Rows from a 3D scene dataset
(begin)

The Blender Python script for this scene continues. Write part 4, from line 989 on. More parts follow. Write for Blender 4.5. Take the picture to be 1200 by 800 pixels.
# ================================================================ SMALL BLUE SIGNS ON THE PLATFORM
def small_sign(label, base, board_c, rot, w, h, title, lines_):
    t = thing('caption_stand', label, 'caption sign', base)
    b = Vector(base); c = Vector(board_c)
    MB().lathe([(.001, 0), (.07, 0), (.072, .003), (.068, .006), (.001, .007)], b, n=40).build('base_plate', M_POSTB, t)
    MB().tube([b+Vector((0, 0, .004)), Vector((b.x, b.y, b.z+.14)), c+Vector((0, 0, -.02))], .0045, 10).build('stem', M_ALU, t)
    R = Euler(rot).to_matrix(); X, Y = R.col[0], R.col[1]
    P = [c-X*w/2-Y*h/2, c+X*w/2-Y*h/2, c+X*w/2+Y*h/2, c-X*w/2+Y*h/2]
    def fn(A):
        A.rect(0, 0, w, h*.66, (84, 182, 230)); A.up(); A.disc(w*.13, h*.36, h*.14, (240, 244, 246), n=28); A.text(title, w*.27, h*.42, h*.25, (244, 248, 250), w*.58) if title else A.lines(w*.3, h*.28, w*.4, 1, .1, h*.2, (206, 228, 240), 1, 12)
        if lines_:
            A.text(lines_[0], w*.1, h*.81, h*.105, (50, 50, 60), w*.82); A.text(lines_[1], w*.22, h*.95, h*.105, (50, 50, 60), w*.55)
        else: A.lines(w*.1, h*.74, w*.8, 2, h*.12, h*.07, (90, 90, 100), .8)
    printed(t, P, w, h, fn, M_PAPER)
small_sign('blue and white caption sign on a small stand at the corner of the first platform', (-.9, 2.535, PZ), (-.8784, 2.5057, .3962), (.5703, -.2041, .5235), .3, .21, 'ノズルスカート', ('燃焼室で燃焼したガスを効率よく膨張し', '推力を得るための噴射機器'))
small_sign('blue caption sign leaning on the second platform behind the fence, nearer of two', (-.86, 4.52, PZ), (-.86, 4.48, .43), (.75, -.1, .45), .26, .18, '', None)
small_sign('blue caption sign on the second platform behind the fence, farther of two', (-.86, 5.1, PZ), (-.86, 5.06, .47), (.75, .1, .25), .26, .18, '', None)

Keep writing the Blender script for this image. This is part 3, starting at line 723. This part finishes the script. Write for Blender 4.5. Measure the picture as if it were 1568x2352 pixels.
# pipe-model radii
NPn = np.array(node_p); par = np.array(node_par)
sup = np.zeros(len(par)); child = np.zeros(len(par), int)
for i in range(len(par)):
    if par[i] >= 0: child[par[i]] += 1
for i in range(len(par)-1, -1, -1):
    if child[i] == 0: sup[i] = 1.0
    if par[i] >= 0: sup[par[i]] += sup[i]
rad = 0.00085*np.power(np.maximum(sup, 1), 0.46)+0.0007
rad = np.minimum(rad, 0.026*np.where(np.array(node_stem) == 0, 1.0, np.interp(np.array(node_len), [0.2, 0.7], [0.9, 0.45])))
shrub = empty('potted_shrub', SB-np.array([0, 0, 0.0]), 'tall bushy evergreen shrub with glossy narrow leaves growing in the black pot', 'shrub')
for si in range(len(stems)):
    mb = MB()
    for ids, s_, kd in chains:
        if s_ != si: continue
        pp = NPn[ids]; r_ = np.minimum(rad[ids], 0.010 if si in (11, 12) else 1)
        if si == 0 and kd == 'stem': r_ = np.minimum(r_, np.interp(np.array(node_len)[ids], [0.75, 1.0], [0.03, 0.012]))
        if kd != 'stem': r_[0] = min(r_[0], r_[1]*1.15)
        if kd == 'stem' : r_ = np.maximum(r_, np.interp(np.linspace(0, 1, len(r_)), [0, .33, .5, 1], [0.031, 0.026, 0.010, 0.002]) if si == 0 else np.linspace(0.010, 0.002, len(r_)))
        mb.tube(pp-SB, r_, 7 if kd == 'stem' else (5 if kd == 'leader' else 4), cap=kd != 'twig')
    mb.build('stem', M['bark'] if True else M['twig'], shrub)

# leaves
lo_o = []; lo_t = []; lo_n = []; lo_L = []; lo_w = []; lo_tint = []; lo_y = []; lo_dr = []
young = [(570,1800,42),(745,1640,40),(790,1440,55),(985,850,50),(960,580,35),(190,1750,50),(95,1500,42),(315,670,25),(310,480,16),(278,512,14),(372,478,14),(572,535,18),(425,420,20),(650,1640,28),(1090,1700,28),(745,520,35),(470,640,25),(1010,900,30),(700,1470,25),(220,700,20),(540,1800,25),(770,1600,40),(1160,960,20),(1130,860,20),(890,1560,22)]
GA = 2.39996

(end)

What is expected:
Quote all of the entries exactly as they appear.

Answer for the task:
The Blender Python script for this scene continues. Write part 4, from line 989 on. More parts follow. Write for Blender 4.5. Take the picture to be 1200 by 800 pixels.
# ================================================================ SMALL BLUE SIGNS ON THE PLATFORM
def small_sign(label, base, board_c, rot, w, h, title, lines_):
    t = thing('caption_stand', label, 'caption sign', base)
    b = Vector(base); c = Vector(board_c)
    MB().lathe([(.001, 0), (.07, 0), (.072, .003), (.068, .006), (.001, .007)], b, n=40).build('base_plate', M_POSTB, t)
    MB().tube([b+Vector((0, 0, .004)), Vector((b.x, b.y, b.z+.14)), c+Vector((0, 0, -.02))], .0045, 10).build('stem', M_ALU, t)
    R = Euler(rot).to_matrix(); X, Y = R.col[0], R.col[1]
    P = [c-X*w/2-Y*h/2, c+X*w/2-Y*h/2, c+X*w/2+Y*h/2, c-X*w/2+Y*h/2]
    def fn(A):
        A.rect(0, 0, w, h*.66, (84, 182, 230)); A.up(); A.disc(w*.13, h*.36, h*.14, (240, 244, 246), n=28); A.text(title, w*.27, h*.42, h*.25, (244, 248, 250), w*.58) if title else A.lines(w*.3, h*.28, w*.4, 1, .1, h*.2, (206, 228, 240), 1, 12)
        if lines_:
            A.text(lines_[0], w*.1, h*.81, h*.105, (50, 50, 60), w*.82); A.text(lines_[1], w*.22, h*.95, h*.105, (50, 50, 60), w*.55)
        else: A.lines(w*.1, h*.74, w*.8, 2, h*.12, h*.07, (90, 90, 100), .8)
    printed(t, P, w, h, fn, M_PAPER)
small_sign('blue and white caption sign on a small stand at the corner of the first platform', (-.9, 2.535, PZ), (-.8784, 2.5057, .3962), (.5703, -.2041, .5235), .3, .21, 'ノズルスカート', ('燃焼室で燃焼したガスを効率よく膨張し', '推力を得るための噴射機器'))
small_sign('blue caption sign leaning on the second platform behind the fence, nearer of two', (-.86, 4.52, PZ), (-.86, 4.48, .43), (.75, -.1, .45), .26, .18, '', None)
small_sign('blue caption sign on the second platform behind the fence, farther of two', (-.86, 5.1, PZ), (-.86, 5.06, .47), (.75, .1, .25), .26, .18, '', None)

Keep writing the Blender script for this image. This is part 3, starting at line 723. This part finishes the script. Write for Blender 4.5. Measure the picture as if it were 1568x2352 pixels.
# pipe-model radii
NPn = np.array(node_p); par = np.array(node_par)
sup = np.zeros(len(par)); child = np.zeros(len(par), int)
for i in range(len(par)):
    if par[i] >= 0: child[par[i]] += 1
for i in range(len(par)-1, -1, -1):
    if child[i] == 0: sup[i] = 1.0
    if par[i] >= 0: sup[par[i]] += sup[i]
rad = 0.00085*np.power(np.maximum(sup, 1), 0.46)+0.0007
rad = np.minimum(rad, 0.026*np.where(np.array(node_stem) == 0, 1.0, np.interp(np.array(node_len), [0.2, 0.7], [0.9, 0.45])))
shrub = empty('potted_shrub', SB-np.array([0, 0, 0.0]), 'tall bushy evergreen shrub with glossy narrow leaves growing in the black pot', 'shrub')
for si in range(len(stems)):
    mb = MB()
    for ids, s_, kd in chains:
        if s_ != si: continue
        pp = NPn[ids]; r_ = np.minimum(rad[ids], 0.010 if si in (11, 12) else 1)
        if si == 0 and kd == 'stem': r_ = np.minimum(r_, np.interp(np.array(node_len)[ids], [0.75, 1.0], [0.03, 0.012]))
        if kd != 'stem': r_[0] = min(r_[0], r_[1]*1.15)
        if kd == 'stem' : r_ = np.maximum(r_, np.interp(np.linspace(0, 1, len(r_)), [0, .33, .5, 1], [0.031, 0.026, 0.010, 0.002]) if si == 0 else np.linspace(0.010, 0.002, len(r_)))
        mb.tube(pp-SB, r_, 7 if kd == 'stem' else (5 if kd == 'leader' else 4), cap=kd != 'twig')
    mb.build('stem', M['bark'] if True else M['twig'], shrub)

# leaves
lo_o = []; lo_t = []; lo_n = []; lo_L = []; lo_w = []; lo_tint = []; lo_y = []; lo_dr = []
young = [(570,1800,42),(745,1640,40),(790,1440,55),(985,850,50),(960,580,35),(190,1750,50),(95,1500,42),(315,670,25),(310,480,16),(278,512,14),(372,478,14),(572,535,18),(425,420,20),(650,1640,28),(1090,1700,28),(745,520,35),(470,640,25),(1010,900,30),(700,1470,25),(220,700,20),(540,1800,25),(770,1600,40),(1160,960,20),(1130,860,20),(890,1560,22)]
GA = 2.39996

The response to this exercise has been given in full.